I gathered up my mother's personal cooking library, but unfortunately it was after she died suddenly. At least I have the tastes of my childhood, and even from hers. She was Polish by descent, and a few recipes that I have--or in some cases methodologies--enable me even to enjoy what she enjoyed a long time ago, back in the Twenties when she was a little girl.

One recipe that I am bringing in today is the Marinara Sauce, which is a basis for a lot of things, from tomato soup to spaghetti sauce. Add meat or meatballs and you have an Italian classic; use part of it in beef stew and you have another unrivaled comfort food.

In this recipe, instead of canned diced tomatoes, you can use tomatoes that you have preserved, or "put up" yourself. My recipe from Laura Calder of food television is quite simple, and it is in the Index for this column. If you can fill a jar with tomatoes, basil and onions, and place it in a canning pot and boil it for a period of time, you can preserve your own tomatoes. And it's a perfect reason to click around the Food Network web page, for that matter.

Another thing to keep in mind is that you can use an immersion blender--that handy tool--to smooth the marinara sauce out into something that isn't so chunky. This is good either before or after you combine it with other ingredients to make tomato soup. You can also make soups that contain pasta, such as minestrone, or grain soups like the tomato, barley and vegetable soup that is sitting in my fridge right now waiting for dinner later on today.

CLASSIC MARINARA SAUCE

Ingredients:

2 cloves garlic, lightly crushed
1/4 cup olive oil suitable for cooking
Two cans (28 ounces each) Italian diced tomatoes, with their juice
Sea salt and freshly-ground pepper
5 large fresh basil leaves, shredded or torn

Place the garlic in the olive oil over medium heat. Let the garlic sweat in the oil for about two minutes and then add the tomatoes carefully. Bring the tomatoes to a simmer and let it sit on a very low boil for 30 to 35 minutes, or until the sauce has thickened slightly.

Remove from the heat and stir in the basil. Taste and adjust the seasoning with salt and pepper. At this point use an immersion blender to puree the sauce. Let the sauce cool and then transfer it into airtight storage containers.
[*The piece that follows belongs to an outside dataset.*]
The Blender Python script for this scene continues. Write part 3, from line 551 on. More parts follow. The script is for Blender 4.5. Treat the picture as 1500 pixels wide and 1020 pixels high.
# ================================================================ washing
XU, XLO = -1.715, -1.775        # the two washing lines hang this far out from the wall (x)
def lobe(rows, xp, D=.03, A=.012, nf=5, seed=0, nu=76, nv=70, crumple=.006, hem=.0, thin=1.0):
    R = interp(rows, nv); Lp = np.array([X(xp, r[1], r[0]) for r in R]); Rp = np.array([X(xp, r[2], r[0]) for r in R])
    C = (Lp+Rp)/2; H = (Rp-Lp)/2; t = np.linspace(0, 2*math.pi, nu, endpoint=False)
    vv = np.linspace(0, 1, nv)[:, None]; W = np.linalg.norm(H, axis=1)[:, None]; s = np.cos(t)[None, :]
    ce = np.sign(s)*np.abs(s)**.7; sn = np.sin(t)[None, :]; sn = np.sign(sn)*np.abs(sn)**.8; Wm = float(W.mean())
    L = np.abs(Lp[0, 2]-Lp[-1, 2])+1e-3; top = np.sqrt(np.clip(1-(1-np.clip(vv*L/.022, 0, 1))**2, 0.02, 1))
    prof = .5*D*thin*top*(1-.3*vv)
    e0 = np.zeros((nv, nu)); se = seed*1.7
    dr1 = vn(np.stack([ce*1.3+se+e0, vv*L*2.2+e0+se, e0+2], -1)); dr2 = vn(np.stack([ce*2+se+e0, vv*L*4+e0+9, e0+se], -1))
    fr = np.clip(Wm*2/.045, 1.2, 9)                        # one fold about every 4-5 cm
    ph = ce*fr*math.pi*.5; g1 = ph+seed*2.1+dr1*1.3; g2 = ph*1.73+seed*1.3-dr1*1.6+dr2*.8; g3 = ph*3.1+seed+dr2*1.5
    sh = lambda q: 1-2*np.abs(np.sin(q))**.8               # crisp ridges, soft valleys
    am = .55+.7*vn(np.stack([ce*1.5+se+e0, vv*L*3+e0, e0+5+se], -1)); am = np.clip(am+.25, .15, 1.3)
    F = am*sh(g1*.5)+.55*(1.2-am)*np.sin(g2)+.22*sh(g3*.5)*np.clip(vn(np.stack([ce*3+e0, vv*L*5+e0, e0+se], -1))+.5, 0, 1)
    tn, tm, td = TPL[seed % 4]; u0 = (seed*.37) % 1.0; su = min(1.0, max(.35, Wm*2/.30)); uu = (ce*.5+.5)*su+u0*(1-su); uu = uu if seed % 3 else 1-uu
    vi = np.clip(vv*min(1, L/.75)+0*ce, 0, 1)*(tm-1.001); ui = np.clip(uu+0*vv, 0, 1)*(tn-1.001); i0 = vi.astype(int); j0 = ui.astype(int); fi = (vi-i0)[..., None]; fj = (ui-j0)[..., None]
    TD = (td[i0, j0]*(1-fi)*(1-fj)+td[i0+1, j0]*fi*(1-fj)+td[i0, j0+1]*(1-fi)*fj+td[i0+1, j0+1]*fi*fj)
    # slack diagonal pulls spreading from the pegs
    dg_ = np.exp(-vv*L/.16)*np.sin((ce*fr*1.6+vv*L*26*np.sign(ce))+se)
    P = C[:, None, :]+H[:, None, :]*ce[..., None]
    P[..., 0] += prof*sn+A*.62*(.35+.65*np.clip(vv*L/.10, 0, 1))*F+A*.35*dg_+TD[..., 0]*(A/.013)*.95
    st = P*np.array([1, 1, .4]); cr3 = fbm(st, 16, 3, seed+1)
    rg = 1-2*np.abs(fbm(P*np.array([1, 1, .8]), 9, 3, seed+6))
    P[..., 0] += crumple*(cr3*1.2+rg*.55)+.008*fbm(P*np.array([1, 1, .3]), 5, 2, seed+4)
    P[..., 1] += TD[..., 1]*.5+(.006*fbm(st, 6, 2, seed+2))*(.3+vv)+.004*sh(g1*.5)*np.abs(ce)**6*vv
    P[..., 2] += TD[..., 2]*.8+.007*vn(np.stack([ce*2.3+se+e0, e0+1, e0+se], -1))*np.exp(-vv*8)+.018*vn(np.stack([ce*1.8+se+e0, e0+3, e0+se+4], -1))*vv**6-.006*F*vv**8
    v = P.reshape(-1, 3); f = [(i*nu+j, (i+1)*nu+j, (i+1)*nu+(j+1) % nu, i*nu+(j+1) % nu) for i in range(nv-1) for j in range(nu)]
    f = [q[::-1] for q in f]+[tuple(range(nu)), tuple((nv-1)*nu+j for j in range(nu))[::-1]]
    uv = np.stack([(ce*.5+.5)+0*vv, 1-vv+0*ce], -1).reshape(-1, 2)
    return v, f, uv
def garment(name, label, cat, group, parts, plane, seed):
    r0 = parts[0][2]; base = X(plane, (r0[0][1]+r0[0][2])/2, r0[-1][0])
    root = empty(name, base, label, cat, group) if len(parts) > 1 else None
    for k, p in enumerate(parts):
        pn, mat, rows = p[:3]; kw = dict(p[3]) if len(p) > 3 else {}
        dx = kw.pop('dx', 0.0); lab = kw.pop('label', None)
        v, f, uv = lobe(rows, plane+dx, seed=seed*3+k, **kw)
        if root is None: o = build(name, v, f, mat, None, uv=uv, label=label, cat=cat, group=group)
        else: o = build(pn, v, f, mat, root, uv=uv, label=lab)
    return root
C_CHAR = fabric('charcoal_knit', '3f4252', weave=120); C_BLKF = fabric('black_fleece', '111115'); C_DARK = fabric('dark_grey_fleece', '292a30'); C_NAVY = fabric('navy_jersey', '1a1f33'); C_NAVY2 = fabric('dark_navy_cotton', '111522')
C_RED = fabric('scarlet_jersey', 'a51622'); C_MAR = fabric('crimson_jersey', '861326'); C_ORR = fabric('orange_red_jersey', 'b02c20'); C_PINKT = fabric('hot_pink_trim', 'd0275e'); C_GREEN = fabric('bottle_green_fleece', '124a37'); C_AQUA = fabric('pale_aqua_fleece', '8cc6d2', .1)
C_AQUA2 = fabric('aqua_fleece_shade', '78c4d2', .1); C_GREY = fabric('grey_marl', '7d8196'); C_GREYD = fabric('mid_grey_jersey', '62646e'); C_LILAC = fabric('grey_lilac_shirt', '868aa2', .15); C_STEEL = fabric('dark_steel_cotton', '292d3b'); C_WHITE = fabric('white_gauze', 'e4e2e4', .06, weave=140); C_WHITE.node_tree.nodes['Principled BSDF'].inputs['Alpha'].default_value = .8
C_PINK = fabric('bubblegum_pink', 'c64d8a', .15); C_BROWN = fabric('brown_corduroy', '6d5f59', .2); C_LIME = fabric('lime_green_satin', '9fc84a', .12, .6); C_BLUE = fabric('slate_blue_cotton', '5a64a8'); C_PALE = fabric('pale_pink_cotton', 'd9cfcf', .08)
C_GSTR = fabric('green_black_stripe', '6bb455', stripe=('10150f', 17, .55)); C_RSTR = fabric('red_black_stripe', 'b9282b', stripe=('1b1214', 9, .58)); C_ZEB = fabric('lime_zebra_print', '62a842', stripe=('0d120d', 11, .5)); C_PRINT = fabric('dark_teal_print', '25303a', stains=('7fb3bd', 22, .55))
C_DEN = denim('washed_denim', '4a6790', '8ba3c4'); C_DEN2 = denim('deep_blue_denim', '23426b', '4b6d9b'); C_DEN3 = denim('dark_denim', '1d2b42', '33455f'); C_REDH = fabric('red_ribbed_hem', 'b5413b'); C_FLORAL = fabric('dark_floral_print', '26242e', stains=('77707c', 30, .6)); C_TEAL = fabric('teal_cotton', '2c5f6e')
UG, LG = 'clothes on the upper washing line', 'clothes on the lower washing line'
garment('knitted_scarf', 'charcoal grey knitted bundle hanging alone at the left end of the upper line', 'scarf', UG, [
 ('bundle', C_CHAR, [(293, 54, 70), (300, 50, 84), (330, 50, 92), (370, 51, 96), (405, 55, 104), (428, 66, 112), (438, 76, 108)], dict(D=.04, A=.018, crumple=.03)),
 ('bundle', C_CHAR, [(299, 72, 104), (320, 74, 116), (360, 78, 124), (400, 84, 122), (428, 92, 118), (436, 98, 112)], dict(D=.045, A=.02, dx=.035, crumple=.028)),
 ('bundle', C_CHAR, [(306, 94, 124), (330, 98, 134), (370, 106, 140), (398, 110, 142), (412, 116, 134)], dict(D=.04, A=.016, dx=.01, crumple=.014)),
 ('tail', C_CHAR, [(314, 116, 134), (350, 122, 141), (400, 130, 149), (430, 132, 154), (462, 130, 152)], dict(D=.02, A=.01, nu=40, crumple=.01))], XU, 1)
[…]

If you do not have an immersion blender, leave the sauce on the stove and allow it to cool for at least an hour. When it is no longer a heat hazard, you can place it in batches into a food processor or blender and puree it that way.

Store the sauce in an airtight container in the refrigerator for up to 3 days or in the freezer for up to 3 months.

I recommend that marinara sauce be kept on hand. It is easy to have some in the freezer for fast dinners, and when you thaw it and prepare whatever you are going to serve, don't forget to add some thickener, such as tomato paste. Frozen tomato sauces tend to separate when they are thawed.